● REQUIREMENT:
Print the records below exactly, starting at the first line and stopping after the line that contains "R = math.radians". Leave out any pictures.

● AVAILABLE DATA:
• • • • • • •
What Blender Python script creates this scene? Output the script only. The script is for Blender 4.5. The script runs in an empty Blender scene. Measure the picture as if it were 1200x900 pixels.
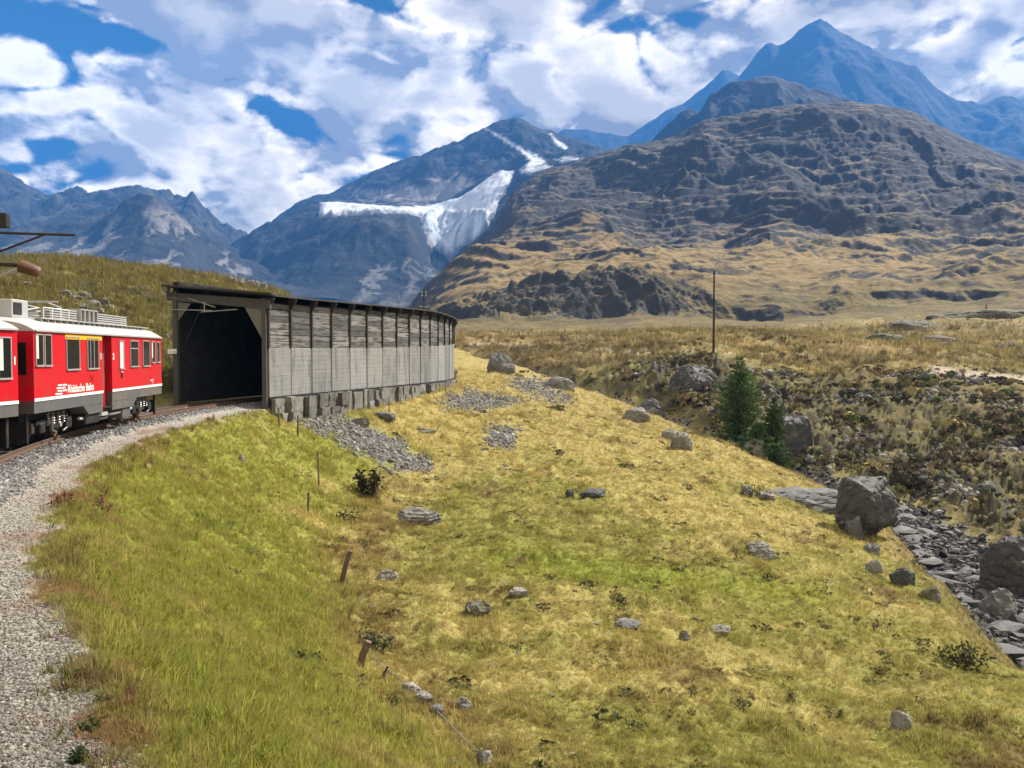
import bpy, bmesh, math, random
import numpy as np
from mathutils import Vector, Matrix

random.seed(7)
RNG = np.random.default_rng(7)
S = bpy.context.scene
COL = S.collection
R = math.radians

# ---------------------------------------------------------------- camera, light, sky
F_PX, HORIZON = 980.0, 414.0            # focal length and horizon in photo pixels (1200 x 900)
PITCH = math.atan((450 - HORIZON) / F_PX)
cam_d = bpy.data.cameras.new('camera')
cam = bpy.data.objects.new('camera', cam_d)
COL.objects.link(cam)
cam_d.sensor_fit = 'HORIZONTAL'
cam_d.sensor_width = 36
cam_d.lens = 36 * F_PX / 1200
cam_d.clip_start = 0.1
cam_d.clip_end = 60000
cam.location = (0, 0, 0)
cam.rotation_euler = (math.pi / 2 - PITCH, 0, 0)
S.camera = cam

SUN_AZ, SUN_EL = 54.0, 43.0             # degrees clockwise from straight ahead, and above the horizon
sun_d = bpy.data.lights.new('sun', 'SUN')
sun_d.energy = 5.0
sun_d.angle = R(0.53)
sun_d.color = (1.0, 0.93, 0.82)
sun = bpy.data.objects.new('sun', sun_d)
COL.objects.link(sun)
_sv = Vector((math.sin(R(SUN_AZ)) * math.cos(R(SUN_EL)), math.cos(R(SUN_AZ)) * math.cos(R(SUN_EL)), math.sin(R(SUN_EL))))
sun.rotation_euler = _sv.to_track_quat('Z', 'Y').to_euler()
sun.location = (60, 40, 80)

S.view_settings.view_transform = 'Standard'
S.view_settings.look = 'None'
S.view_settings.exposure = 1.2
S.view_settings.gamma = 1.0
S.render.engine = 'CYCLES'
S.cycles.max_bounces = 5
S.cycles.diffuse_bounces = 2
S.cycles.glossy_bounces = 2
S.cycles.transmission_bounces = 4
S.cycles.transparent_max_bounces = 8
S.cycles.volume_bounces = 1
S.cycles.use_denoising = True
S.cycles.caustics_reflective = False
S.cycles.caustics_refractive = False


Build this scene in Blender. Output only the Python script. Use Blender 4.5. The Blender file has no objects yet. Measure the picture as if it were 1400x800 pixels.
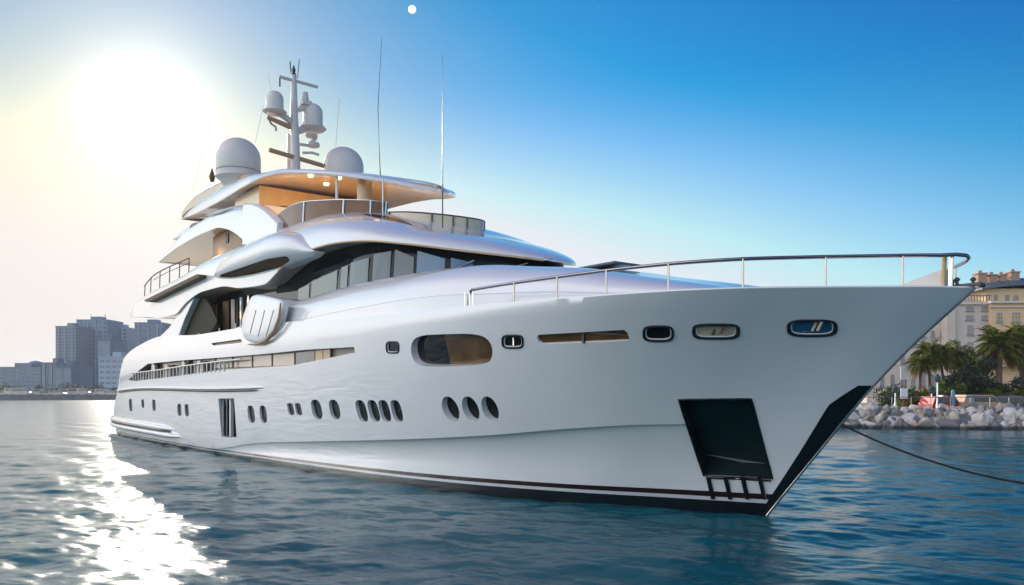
• • • • • • •
● EXERCISE RESPONSE:
What Blender Python script creates this scene? Output the script only. The script is for Blender 4.5. The script runs in an empty Blender scene. Measure the picture as if it were 1200x900 pixels.
import bpy, bmesh, math, random
import numpy as np
from mathutils import Vector, Matrix

random.seed(7)
RNG = np.random.default_rng(7)
S = bpy.context.scene
COL = S.collection
R = math.radians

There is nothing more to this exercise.